En cela, se servent-ils de notre engagement à ces règles comme avantage stratégique? Oui.

En cela, j'aimerais que les habitués du blogue Martineau repensent à ses fameux jeux de la morale. Les guerre posent toujours des questions morales du genre.

Un prisonnier détient un renseignement vital qui peut sauver des vies ou mettre un terme à une guerre. Doit-on lui extirper ces renseignement à coups de baffes? L'utilisation de la torture peut-elle être justifiée dans ce cas précis?

La bombe atomique a tué 170 000 personnes à Hiroshima. Certains diront que des centaines de milliers d'autres ont survécu puisque la guerre s'est arrêtée à cet instant. Qu'en pensez-vous?

Les «bombardements stratégiques» des villes allemandes ont tué des milliers de civils, mais ils ont porté un coup fatal à la machine industrielle nazie, ce qui a permis aux Alliés de conserver l'initiative de l'offensive, et donc de gagner la guerre, peut-être de l'avoir écourté. Est-ce justifiable?

Est-ce humainement acceptable? Non. Est-ce un sale boulot qui devait être fait? Oui.

Est-ce que quiconque dans la hiérarchie militaire, ou même G.W. Bush, prend un malin plaisir à se masturber en mettant à feu et à sang un pays entier? Je ne le crois pas.
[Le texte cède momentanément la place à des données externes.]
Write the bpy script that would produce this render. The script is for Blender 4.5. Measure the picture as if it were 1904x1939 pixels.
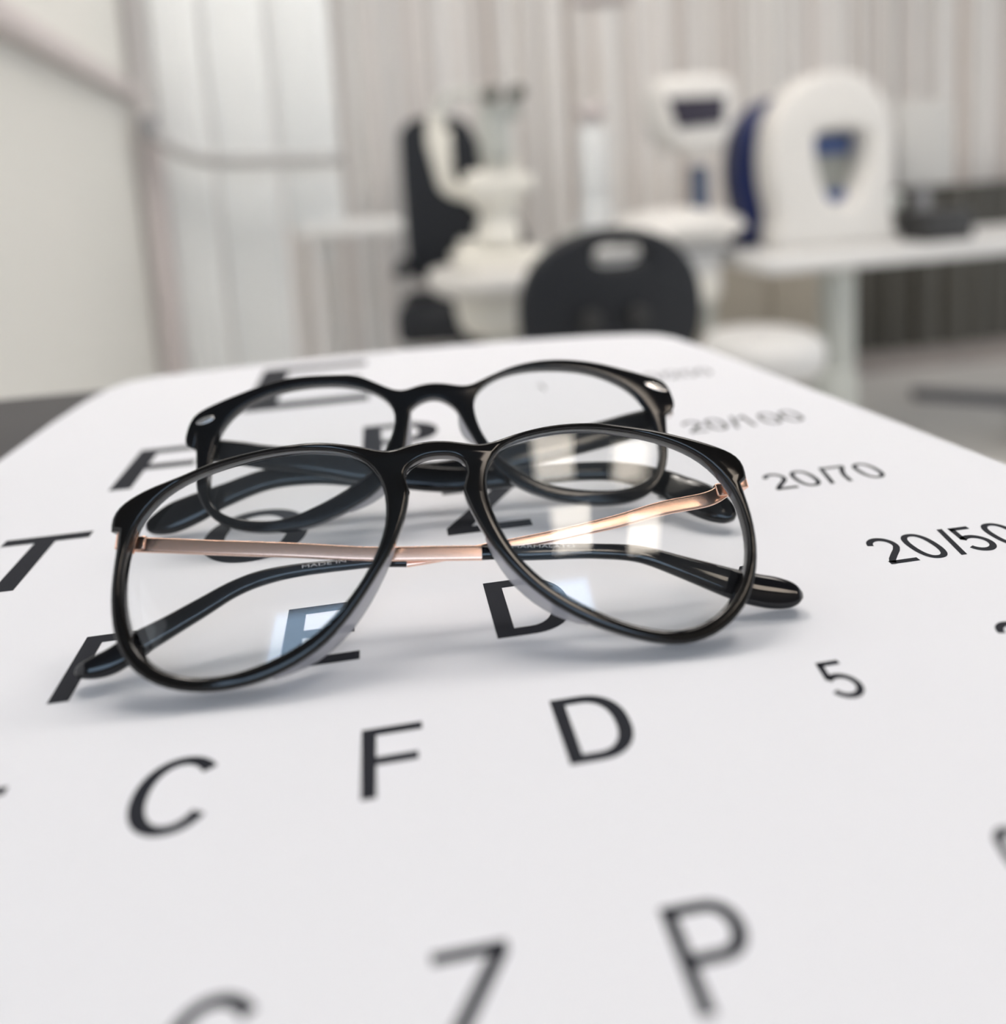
import bpy, bmesh, math, random
from mathutils import Vector, Matrix

for o in list(bpy.data.objects): bpy.data.objects.remove(o)
S = bpy.context.scene
COL = S.collection
PI = math.pi
random.seed(7)
T = 0.900                      # height of the eye chart's surface above the floor

# ------------------------------------------------------------------ camera
cam_d = bpy.data.cameras.new('camera'); cam = bpy.data.objects.new('camera', cam_d); COL.objects.link(cam)
right = Vector((0.9882207, -0.14070201, -0.06018955)); up = Vector((0.07594431, 0.10942632, 0.99108947)); fwd = Vector((0.13286196, 0.98398619, -0.11882287))
M = Matrix((right, up, -fwd)).transposed().to_4x4(); M.translation = Vector((0, 0, T + 0.10041)); cam.matrix_world = M
cam_d.sensor_fit = 'HORIZONTAL'; cam_d.sensor_width = 36
cam_d.lens = 1436.406 * 36 / 1904
cam_d.shift_x = (952 - 906.84) / 1904; cam_d.shift_y = -(969.5 - 484.29) / 1904
cam_d.clip_start = 0.01; cam_d.clip_end = 30
cam_d.dof.use_dof = True; cam_d.dof.focus_distance = 0.181; cam_d.dof.aperture_fstop = 4.8; cam_d.dof.aperture_blades = 0
S.camera = cam

# ------------------------------------------------------------------ world, light, exposure
w = bpy.data.worlds.new('world'); S.world = w; w.use_nodes = True
bg = w.node_tree.nodes['Background']; bg.inputs[0].default_value = (0.95, 0.97, 1.0, 1); bg.inputs[1].default_value = 1.15
S.view_settings.view_transform = 'Standard'; S.view_settings.look = 'None'; S.view_settings.gamma = 1; S.view_settings.use_curve_mapping = False
S.view_settings.exposure = 0.0
PANEL_E = 14.0; WINDOW_E = 4.0
def area(name, loc, rot, sx, sy, power, col):
    l = bpy.data.lights.new(name, 'AREA'); l.shape = 'RECTANGLE'; l.size = sx; l.size_y = sy; l.energy = power; l.color = col
    o = bpy.data.objects.new(name, l); o.location = loc; o.rotation_euler = rot; COL.objects.link(o); return o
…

La guerre est sale, point. Et d'un point de vue stratégique, des milliers de militaires ont payé de leur vie cette opération de relations publiques qu'ont baptise «la guerre propre».
Vous voulez mettre l'ennemi à vos pieds et gagner la guerre en un minimum de temps? La solution est simple mais sanglante.
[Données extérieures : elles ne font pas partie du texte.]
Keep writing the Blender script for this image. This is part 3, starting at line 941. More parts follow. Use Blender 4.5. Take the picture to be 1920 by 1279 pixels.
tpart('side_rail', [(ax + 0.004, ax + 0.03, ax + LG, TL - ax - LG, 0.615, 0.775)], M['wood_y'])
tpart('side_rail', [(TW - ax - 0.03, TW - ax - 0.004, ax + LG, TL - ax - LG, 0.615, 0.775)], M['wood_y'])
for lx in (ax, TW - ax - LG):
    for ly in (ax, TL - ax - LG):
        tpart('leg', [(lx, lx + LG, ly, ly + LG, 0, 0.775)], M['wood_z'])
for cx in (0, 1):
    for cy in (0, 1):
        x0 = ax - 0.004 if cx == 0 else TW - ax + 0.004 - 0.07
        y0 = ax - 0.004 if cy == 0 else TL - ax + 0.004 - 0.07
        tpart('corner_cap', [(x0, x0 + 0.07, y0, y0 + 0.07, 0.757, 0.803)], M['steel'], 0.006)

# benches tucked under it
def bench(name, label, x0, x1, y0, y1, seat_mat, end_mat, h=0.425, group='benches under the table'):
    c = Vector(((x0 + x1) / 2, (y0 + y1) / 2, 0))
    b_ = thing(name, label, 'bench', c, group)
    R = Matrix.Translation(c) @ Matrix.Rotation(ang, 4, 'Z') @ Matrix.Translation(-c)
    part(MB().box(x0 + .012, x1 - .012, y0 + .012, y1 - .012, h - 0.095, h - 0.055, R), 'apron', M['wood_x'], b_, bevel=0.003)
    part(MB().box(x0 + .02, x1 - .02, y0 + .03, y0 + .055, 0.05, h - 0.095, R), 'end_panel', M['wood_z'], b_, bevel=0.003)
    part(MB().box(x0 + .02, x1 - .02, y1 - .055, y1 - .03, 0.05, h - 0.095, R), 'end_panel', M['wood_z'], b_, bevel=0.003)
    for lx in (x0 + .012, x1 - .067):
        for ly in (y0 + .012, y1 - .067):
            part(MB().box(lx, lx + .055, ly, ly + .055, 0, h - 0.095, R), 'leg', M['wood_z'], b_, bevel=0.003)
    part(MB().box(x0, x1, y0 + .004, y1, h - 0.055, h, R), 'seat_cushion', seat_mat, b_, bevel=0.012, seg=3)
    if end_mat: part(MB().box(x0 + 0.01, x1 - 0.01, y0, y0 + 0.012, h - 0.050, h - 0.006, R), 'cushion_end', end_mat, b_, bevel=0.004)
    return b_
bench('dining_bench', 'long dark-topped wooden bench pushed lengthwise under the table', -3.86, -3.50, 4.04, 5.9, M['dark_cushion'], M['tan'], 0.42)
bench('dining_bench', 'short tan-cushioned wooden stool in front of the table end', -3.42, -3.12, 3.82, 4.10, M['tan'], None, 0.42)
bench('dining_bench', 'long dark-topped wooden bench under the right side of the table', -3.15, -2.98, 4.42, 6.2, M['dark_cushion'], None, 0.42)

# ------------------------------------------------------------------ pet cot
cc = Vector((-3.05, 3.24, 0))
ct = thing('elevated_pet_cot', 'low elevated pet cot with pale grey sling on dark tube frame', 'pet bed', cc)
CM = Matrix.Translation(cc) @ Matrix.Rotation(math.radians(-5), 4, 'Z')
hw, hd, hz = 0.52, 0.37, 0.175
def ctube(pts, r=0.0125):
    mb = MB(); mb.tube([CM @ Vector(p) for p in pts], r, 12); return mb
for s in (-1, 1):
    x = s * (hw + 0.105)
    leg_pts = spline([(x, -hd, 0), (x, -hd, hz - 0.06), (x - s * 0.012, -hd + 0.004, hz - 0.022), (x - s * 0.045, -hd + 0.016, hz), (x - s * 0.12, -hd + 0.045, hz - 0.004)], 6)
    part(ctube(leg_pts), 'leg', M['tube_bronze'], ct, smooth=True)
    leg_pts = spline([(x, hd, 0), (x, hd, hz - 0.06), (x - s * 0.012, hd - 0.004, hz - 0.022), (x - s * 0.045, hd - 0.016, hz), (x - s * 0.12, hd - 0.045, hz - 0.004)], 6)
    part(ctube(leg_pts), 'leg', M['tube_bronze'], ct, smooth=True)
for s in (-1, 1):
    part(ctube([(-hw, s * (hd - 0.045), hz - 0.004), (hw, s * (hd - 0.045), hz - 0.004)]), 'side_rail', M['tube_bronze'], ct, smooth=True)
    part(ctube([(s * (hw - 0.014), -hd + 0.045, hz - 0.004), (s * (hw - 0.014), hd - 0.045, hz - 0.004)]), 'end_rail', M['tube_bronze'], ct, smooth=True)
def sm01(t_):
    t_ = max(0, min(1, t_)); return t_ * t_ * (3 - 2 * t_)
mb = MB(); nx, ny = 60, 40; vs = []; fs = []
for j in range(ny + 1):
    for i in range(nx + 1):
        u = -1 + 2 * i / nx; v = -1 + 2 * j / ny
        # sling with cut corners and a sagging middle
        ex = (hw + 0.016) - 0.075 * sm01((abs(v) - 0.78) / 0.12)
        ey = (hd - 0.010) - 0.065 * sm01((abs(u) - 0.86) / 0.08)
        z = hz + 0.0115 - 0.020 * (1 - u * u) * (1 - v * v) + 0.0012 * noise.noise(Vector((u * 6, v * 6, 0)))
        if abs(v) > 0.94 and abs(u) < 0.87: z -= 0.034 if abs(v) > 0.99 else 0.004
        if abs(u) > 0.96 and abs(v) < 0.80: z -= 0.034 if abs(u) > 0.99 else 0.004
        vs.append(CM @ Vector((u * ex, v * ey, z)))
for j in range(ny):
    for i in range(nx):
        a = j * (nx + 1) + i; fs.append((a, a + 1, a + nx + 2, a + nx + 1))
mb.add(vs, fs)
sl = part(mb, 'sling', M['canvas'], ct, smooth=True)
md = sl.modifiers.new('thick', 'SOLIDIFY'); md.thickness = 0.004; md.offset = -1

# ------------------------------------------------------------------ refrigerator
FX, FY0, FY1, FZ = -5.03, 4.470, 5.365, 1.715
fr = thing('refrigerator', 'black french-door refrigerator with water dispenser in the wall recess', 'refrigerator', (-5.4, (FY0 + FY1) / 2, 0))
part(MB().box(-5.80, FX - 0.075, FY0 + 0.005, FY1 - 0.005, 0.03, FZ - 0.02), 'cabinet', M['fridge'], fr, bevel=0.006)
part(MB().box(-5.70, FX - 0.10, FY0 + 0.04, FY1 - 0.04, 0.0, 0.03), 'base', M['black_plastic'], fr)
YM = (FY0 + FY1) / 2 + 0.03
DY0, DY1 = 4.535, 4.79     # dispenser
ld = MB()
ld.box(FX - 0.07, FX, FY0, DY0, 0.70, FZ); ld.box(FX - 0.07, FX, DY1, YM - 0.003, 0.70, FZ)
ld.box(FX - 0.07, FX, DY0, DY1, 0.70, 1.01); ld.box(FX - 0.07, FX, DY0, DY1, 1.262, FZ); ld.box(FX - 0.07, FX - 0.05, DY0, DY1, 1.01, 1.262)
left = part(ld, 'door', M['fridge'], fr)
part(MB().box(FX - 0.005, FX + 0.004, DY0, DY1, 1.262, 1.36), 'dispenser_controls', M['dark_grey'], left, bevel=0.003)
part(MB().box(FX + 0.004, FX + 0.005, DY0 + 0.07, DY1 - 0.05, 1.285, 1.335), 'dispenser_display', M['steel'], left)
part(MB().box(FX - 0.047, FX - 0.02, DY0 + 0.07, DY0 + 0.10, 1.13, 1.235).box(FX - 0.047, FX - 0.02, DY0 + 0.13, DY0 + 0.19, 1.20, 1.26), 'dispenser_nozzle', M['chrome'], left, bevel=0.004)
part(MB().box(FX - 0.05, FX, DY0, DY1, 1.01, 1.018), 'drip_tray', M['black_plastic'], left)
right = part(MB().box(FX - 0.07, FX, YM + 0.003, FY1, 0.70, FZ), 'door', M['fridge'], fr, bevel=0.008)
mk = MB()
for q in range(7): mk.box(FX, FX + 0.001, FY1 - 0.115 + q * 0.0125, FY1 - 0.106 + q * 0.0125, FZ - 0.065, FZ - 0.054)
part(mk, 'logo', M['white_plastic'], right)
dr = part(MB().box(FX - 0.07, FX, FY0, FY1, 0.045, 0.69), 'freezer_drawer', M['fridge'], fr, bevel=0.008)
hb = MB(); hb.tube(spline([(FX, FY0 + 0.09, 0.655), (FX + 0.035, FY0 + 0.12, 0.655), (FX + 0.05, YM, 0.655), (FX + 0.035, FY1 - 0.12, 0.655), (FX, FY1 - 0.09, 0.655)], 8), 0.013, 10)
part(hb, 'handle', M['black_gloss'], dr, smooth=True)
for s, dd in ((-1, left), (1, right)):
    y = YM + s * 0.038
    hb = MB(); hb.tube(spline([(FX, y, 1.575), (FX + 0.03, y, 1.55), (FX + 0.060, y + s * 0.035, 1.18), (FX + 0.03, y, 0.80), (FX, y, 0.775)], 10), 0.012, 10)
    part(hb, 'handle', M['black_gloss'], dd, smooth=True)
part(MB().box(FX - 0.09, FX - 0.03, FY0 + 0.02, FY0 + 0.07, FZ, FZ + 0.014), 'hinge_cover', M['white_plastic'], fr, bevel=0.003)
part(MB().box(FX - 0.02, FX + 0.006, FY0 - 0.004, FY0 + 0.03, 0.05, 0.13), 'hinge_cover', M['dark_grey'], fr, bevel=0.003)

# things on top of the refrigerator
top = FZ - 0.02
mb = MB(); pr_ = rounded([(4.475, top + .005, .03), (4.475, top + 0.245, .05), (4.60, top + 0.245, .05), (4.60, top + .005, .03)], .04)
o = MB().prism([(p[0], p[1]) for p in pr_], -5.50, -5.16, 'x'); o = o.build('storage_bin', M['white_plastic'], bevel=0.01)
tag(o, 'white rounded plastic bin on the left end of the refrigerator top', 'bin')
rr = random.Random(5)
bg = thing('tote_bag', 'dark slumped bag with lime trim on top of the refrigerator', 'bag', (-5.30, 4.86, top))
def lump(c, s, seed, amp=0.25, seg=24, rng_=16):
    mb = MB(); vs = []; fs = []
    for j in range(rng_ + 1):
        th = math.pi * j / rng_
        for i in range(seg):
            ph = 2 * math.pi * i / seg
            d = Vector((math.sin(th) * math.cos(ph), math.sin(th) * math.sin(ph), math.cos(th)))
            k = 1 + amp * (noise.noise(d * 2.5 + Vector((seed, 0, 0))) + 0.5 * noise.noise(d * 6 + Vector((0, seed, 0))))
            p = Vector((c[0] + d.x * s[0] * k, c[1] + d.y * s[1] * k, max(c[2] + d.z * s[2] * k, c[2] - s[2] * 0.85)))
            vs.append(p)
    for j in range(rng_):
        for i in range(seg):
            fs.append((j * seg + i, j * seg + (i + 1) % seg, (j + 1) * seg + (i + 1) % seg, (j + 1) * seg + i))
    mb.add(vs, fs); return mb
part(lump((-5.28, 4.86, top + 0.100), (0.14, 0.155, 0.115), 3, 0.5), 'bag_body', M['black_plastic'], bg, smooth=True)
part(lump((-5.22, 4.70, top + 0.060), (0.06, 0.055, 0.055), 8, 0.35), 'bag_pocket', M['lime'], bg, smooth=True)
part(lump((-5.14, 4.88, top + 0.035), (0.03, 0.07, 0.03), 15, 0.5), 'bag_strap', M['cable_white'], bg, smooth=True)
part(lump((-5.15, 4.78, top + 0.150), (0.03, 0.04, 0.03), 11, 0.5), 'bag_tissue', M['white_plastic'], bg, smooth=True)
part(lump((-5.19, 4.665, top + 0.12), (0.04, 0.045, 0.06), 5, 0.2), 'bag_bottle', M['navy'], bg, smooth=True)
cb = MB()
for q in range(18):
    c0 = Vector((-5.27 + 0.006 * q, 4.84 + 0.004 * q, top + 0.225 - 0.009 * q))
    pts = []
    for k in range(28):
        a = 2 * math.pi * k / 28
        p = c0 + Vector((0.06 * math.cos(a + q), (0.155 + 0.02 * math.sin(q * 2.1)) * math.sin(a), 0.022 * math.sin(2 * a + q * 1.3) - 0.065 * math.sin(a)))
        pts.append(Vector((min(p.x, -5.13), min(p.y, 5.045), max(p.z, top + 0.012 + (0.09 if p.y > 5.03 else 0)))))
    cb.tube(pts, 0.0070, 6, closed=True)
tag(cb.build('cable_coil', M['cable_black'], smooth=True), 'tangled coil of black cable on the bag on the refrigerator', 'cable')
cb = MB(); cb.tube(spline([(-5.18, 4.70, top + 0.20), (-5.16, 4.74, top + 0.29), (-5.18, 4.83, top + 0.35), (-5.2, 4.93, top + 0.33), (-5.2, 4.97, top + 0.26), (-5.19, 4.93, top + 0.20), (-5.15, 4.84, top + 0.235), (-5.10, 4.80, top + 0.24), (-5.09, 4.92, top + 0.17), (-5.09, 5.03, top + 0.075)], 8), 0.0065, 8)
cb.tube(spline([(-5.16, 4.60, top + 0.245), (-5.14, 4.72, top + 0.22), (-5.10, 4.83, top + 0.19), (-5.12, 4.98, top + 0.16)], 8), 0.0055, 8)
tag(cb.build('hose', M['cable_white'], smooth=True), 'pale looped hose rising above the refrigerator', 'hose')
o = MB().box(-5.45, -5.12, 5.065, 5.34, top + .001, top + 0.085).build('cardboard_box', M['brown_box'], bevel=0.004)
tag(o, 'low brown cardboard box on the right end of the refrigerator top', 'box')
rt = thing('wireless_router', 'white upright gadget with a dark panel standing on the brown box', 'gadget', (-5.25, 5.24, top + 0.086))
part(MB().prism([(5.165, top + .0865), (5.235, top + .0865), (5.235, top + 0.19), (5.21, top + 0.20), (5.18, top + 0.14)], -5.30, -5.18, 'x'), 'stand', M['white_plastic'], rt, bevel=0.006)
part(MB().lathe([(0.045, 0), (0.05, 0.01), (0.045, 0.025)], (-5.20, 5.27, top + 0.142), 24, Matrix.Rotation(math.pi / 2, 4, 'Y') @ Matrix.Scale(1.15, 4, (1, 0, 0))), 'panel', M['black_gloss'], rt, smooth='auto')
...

Eh oui: la guerre, elle est sanglante. Et elle fait des victimes civiles.

Faillite de la démocratie? Absolument. Avons-nous une démocratie infaillible? Non.

Je crois qu'il faut arrêter de démoniser l'armée en fonction des individus qui la composent.
En ce qui concerne l'Irak, il s'agit d'une situation où les riches s'en sauvent et où les pauvres l'ont dans le cul. C'est indéniable.
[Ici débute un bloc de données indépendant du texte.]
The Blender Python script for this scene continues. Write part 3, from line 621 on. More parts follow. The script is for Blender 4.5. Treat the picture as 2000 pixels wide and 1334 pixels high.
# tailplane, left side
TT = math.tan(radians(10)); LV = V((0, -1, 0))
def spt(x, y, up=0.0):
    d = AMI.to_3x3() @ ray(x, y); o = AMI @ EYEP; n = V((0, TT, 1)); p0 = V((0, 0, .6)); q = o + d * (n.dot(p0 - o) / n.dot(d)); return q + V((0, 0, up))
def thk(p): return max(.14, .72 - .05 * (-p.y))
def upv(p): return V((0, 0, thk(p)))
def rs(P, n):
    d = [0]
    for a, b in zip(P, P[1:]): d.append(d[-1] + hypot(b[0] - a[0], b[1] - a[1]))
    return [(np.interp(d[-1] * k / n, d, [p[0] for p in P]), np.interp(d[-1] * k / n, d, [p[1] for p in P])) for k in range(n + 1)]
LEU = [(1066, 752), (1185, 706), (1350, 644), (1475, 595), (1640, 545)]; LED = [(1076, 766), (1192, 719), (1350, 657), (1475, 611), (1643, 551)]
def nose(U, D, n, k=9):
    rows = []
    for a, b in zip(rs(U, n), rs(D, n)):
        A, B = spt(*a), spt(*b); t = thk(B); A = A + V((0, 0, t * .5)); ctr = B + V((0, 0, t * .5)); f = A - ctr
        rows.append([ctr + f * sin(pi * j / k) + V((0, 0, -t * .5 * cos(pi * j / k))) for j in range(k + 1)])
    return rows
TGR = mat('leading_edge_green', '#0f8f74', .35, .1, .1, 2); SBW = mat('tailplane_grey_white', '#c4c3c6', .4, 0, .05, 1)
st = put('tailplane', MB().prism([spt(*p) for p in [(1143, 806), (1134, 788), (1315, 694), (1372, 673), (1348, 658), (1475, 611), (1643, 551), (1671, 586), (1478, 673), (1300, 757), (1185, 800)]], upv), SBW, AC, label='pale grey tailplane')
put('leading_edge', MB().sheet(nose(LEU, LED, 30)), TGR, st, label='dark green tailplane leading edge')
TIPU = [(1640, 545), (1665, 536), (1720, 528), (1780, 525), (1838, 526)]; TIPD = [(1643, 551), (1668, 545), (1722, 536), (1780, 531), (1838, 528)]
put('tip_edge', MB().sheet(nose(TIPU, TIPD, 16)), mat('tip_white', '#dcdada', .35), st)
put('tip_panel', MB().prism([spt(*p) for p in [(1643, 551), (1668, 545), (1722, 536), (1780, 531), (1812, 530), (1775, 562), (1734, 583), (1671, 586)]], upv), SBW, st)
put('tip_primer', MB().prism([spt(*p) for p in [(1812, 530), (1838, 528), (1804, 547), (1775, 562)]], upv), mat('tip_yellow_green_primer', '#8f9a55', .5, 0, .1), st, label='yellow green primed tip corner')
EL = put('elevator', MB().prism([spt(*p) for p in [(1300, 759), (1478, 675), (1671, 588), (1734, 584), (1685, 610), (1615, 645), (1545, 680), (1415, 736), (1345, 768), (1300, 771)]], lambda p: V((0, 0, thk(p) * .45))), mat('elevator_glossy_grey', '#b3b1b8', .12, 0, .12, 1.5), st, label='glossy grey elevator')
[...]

Mais je crois que les forces armées, à l'instar de ce qu'a déjà affirmé le général Dallaire, ont une utilité dans notre monde qui est de plus en plus insécure.

Le Canada, par exemple, pourrait jouer un rôle prépondérant sur le plan militaire s'il acceptait son statut de puissance moyenne.
Et nous ne sommes pas, n'en déplaise aux partisans de la gau-gauche facile, aveugle et sans compromis, une armée de fous sanguinaires qui recrutent des pauvres pour aller tuer des enfants.

La Somalie, c'était il y a douze ans, et le cirque médiatique tournait autour d'un incident isolé qui a mené au démantèlement d'une des seules unités d'élite de l'armée canadienne. Et en cet ère post 11 septembre, le Régiment Aéroporté brille par son absence.

Mais l'armée est la première victime de la politique partisane dans une société comme la nôtre.

La job est sale, mais quelqu'un doit la faire. Et ces femmes et ces hommes la font afin que nous puissions pantoufler ici à leur cracher dessus."